At Monday morning’s Barton County Commission meeting, towards the close of the meeting, under “other business,” Commissioner Homer Kruckenberg asked County Administrator Richard Boeckman for more information on a notation in Boeckman’s update for commissioners regarding the possibility of the carcasses being disposed of in the Barton County Landfill.
Boeckman explained that Landfill Manager Mark Witt had contacted him last week, explaining that, since Barton County maintains a state-approved regional landfill, he’d been contacted about this situation that had developed near Oberlin, the county seat of Decatur County in northwest Kansas, just south of the Nebraska border.
Witt had been contacted by state officials from the Kansas Animal Health Department about the probable necessity of disposing of 1,200 dog carcasses.
The dogs were in the process of being euthanized after being removed from a huge breeding facility, Witt had been told.

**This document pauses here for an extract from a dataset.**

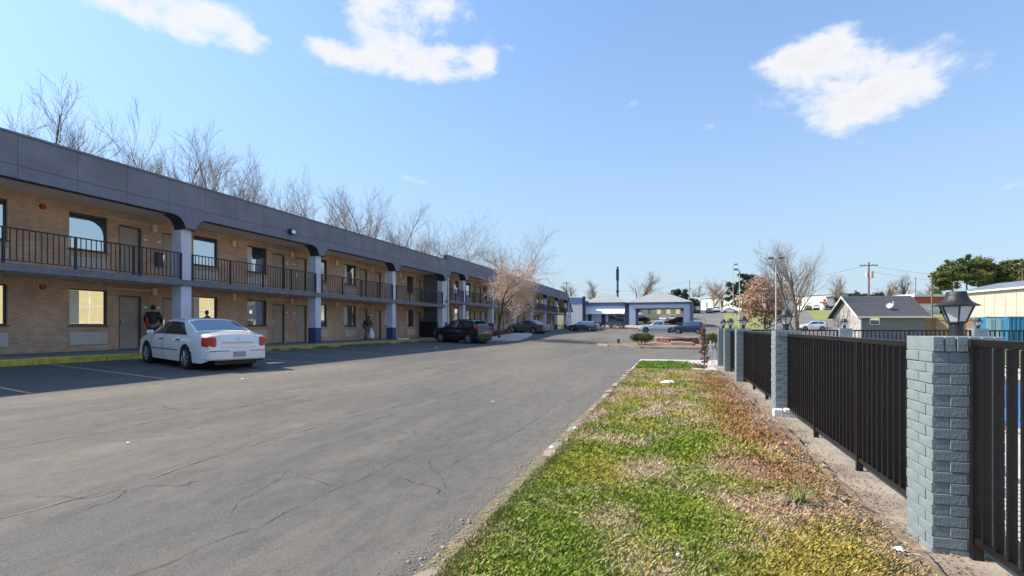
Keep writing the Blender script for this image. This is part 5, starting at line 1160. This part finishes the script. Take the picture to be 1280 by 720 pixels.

Boeckman said it had been reported that the sound of the dogs barking could be heard miles away from the dog site.
While Witt explained that he was contacted because the local landfill is state-approved, he said he could not discuss the details of the case, which did not involve local officials.
Boeckman told the commissioners Monday that Witt was told late last week that the Barton County facility would not be needed because arrangements had been made with a local land owner to dispose of the dogs there.

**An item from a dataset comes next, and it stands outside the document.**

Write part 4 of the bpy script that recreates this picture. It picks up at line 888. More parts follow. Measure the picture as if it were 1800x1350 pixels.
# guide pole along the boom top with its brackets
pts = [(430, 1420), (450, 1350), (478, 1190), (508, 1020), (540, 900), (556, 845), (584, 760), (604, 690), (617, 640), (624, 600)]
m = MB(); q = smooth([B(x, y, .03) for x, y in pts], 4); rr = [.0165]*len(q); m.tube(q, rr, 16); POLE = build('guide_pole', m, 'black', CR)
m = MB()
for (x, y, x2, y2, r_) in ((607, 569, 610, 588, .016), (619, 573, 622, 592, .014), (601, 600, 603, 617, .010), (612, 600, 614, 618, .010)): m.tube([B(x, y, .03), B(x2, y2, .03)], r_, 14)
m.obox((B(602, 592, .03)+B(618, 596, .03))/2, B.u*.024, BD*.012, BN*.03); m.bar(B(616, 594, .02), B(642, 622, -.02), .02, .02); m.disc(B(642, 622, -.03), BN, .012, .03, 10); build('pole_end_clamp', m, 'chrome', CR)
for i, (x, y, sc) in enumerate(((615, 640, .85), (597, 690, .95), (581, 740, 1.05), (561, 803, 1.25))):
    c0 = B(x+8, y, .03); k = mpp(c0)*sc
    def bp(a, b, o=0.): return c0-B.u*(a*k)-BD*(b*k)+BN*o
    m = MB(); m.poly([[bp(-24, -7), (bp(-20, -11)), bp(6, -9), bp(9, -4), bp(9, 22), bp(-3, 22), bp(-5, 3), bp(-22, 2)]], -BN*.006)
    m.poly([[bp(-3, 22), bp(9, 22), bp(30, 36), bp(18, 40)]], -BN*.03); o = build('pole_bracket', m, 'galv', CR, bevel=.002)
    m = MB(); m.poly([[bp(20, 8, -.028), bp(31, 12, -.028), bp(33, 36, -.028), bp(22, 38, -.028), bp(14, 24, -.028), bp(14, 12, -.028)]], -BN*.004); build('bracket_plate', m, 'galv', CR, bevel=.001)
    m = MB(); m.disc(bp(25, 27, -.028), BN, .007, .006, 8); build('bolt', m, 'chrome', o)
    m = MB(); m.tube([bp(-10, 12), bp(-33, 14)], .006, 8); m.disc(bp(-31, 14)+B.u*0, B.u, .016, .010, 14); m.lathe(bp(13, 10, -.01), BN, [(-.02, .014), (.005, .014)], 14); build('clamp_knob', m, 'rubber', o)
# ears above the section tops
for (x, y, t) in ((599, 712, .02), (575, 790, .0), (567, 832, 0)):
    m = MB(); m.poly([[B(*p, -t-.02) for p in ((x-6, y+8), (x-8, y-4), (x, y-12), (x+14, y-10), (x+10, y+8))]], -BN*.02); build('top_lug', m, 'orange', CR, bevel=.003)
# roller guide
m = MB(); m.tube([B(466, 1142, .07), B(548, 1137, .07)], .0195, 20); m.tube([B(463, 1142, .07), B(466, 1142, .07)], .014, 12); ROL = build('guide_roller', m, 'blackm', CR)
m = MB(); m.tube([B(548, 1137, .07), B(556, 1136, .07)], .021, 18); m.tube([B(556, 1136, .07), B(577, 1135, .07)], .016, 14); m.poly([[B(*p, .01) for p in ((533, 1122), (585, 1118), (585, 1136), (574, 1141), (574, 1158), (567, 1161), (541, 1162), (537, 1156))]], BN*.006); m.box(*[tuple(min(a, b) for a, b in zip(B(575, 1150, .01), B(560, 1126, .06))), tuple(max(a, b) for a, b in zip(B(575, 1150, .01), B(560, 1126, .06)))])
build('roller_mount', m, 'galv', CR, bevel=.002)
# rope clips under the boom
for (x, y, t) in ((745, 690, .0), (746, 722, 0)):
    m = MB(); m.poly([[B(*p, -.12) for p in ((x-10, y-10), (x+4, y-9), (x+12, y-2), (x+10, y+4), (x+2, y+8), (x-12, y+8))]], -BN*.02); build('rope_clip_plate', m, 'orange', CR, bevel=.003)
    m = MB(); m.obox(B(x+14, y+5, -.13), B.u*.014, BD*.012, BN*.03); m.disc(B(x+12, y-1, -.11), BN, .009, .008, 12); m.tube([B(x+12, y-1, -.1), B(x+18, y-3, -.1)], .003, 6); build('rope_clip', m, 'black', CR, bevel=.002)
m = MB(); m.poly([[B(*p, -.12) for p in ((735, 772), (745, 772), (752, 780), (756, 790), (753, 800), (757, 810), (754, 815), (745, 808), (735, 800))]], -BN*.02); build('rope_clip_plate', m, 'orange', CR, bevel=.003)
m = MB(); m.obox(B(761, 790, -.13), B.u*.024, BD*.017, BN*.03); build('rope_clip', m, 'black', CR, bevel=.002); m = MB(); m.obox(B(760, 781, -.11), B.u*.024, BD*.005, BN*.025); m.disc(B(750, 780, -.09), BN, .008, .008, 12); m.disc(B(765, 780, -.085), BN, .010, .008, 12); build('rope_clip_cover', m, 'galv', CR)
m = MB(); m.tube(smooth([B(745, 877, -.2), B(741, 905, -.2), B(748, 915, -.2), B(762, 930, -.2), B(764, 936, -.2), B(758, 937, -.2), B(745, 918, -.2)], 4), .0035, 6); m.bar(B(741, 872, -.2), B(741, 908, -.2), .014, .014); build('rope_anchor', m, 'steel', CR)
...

A KAHD Topeka official did not return a call from the Tribune Monday, seeking the details of this particular incident.
Across Kansas, animal shelter officials have been working to take in dogs rescued from breeding facilities impacted by the national economic recession.
Less spending power means fewer expensive dogs being purchased, and that eventually trickles down to the breeding sites, which can house hundreds of dogs.
The Louisburg Herald, for instance, reported a month ago that a shelter in Ottawa was accepting 17 of 200 dogs that had been surrendered by a “puppy mill in western Kansas” to the KAHD.
“The 200 dogs relinquished from the puppy mill went to 10 shelters around the state. Debra Duncan, director of the Animal Facilities Inspection Program at the Kansas Animal Health Department, said the 200 dogs were surrendered through a consent agreement from a puppy mill in western Kansas that remains in business. The department does not release specifics to keep from discouraging puppy mills to use its consensual surrender program, according to the release,” according to a report in the Herald in early November.
It was just one of several reports that turned up in recent months, detailing the need to remove dogs from the financially-stressed breeding facilities around rural Kansas.